### Exercise details
Return exactly the lines that run from the beginning through the line containing "r2][1], d, rot=(0, random.uniform(-.5, .5), 0))", both included, and no others.

### Data excerpt

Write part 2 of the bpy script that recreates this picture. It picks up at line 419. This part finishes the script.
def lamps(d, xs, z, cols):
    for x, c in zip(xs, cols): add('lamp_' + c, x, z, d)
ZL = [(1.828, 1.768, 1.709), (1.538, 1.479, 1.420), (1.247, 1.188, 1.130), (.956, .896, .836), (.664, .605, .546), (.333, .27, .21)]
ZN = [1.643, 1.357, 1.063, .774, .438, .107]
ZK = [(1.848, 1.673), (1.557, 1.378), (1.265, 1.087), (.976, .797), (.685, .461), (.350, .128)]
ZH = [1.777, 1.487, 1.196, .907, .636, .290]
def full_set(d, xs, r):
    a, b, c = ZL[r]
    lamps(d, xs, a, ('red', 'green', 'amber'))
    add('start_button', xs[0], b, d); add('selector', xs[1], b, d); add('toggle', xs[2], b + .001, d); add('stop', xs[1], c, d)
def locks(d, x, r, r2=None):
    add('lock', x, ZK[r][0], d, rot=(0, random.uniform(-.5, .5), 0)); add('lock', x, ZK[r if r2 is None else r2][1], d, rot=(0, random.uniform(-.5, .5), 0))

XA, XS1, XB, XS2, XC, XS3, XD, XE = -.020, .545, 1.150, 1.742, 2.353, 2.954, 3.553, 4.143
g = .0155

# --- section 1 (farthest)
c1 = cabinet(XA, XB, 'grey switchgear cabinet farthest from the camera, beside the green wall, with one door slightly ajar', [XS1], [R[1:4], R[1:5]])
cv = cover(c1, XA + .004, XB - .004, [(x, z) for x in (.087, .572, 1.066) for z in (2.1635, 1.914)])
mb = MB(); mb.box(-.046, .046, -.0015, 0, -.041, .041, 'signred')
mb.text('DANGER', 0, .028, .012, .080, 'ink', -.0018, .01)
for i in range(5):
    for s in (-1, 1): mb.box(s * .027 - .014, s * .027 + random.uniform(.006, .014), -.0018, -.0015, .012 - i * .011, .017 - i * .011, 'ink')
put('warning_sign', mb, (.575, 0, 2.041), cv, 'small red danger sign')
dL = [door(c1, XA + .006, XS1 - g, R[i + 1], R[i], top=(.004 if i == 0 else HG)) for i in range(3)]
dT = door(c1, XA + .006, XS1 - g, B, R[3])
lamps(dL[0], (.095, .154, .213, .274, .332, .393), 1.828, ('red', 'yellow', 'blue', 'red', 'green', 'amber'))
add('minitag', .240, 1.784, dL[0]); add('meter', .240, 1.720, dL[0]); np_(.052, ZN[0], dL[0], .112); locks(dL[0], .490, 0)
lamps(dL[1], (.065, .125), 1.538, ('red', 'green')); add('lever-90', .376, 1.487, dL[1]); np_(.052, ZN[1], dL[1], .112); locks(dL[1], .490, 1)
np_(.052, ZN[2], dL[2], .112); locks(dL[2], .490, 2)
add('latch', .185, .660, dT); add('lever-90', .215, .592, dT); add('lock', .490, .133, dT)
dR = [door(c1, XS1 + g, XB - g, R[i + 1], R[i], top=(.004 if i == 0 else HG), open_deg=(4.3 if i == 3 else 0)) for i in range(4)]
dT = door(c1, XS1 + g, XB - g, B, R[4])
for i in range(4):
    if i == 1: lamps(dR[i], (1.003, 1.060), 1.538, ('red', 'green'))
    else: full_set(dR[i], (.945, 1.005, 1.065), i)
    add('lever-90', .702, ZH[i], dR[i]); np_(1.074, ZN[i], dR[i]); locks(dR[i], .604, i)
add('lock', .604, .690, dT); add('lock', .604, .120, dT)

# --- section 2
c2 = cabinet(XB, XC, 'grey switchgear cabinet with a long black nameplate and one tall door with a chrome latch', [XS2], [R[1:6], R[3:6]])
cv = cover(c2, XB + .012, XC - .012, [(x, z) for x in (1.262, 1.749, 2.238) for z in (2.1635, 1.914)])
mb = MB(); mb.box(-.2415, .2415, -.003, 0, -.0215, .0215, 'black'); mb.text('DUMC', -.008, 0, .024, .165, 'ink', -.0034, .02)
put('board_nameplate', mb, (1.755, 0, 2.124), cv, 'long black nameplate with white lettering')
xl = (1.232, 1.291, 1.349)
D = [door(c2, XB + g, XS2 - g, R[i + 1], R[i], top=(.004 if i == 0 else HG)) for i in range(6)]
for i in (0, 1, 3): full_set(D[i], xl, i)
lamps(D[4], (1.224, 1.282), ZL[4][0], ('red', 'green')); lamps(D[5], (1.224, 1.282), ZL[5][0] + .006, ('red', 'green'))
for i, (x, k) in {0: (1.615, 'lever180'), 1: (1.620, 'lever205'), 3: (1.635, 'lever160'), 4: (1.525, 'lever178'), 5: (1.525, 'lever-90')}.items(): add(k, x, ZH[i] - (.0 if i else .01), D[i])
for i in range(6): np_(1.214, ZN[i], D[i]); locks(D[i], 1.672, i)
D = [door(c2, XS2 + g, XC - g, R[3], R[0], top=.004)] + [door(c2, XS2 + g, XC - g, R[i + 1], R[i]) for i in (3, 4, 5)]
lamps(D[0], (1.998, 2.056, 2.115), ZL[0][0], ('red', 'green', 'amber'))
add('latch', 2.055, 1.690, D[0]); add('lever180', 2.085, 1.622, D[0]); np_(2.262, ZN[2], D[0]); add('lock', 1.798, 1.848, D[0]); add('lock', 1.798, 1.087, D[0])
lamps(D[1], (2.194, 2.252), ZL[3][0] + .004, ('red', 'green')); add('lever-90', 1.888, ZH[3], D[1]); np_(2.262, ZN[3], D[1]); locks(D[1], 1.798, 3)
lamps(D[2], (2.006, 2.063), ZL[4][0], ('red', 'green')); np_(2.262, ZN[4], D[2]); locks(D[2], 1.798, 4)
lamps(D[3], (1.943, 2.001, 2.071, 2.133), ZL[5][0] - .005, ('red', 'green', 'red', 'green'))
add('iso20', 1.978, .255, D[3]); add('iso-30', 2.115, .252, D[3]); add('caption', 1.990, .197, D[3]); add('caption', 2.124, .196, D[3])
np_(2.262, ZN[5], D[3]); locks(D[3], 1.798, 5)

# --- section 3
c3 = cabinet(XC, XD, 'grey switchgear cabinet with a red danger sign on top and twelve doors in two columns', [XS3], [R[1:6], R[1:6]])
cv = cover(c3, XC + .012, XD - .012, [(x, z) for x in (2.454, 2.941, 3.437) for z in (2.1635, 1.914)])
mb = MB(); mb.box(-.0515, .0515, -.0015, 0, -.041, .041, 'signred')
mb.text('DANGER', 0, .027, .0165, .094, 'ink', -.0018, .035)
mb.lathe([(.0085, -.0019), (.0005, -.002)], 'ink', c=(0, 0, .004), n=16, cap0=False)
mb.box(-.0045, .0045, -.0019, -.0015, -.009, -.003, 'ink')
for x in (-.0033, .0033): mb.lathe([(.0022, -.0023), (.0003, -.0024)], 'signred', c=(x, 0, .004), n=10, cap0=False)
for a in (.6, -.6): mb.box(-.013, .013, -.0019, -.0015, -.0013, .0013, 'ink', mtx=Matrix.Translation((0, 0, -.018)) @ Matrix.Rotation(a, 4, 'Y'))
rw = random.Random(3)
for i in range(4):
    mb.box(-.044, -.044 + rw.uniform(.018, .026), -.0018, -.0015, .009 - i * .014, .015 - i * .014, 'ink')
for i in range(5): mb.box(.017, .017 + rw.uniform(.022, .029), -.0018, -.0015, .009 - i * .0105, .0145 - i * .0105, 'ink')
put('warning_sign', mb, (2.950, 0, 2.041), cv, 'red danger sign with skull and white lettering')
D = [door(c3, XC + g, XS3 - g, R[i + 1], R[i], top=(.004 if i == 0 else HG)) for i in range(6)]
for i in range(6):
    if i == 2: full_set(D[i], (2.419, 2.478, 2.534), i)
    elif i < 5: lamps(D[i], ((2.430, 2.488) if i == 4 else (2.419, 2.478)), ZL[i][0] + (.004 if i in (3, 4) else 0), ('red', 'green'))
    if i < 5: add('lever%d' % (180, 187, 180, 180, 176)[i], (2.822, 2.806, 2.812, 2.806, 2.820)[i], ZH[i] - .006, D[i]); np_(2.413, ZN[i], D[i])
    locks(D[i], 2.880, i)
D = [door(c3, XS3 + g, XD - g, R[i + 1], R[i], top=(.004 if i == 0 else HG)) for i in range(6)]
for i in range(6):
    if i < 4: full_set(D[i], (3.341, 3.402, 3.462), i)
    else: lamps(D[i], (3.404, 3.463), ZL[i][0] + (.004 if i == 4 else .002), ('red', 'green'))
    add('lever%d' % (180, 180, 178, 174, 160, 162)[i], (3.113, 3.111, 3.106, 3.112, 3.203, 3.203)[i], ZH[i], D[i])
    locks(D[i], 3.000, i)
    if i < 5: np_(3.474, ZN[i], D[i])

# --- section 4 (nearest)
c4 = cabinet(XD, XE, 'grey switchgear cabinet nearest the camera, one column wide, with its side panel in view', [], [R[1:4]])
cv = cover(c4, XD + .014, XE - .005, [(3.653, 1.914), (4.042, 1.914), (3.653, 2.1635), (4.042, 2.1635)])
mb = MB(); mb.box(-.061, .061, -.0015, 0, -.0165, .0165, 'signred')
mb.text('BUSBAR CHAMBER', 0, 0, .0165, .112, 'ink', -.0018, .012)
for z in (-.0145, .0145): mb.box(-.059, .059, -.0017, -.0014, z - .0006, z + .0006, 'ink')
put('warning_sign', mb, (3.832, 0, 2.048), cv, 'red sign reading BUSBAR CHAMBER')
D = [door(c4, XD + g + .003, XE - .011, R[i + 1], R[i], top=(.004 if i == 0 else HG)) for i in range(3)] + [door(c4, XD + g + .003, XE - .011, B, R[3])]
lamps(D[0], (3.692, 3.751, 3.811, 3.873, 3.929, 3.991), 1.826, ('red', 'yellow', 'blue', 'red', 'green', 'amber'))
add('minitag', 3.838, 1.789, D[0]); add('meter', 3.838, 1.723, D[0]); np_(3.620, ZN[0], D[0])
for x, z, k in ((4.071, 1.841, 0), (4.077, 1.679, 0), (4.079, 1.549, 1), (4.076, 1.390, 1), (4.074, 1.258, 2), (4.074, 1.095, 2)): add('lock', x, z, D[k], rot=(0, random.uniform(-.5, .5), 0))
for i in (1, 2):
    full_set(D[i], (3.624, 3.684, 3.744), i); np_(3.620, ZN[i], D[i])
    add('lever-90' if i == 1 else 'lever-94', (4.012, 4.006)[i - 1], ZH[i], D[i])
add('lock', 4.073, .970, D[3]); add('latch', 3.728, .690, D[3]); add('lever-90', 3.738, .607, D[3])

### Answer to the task
Write part 2 of the bpy script that recreates this picture. It picks up at line 419. This part finishes the script.
def lamps(d, xs, z, cols):
    for x, c in zip(xs, cols): add('lamp_' + c, x, z, d)
ZL = [(1.828, 1.768, 1.709), (1.538, 1.479, 1.420), (1.247, 1.188, 1.130), (.956, .896, .836), (.664, .605, .546), (.333, .27, .21)]
ZN = [1.643, 1.357, 1.063, .774, .438, .107]
ZK = [(1.848, 1.673), (1.557, 1.378), (1.265, 1.087), (.976, .797), (.685, .461), (.350, .128)]
ZH = [1.777, 1.487, 1.196, .907, .636, .290]
def full_set(d, xs, r):
    a, b, c = ZL[r]
    lamps(d, xs, a, ('red', 'green', 'amber'))
    add('start_button', xs[0], b, d); add('selector', xs[1], b, d); add('toggle', xs[2], b + .001, d); add('stop', xs[1], c, d)
def locks(d, x, r, r2=None):
    add('lock', x, ZK[r][0], d, rot=(0, random.uniform(-.5, .5), 0)); add('lock', x, ZK[r if r2 is None else r2][1], d, rot=(0, random.uniform(-.5, .5), 0))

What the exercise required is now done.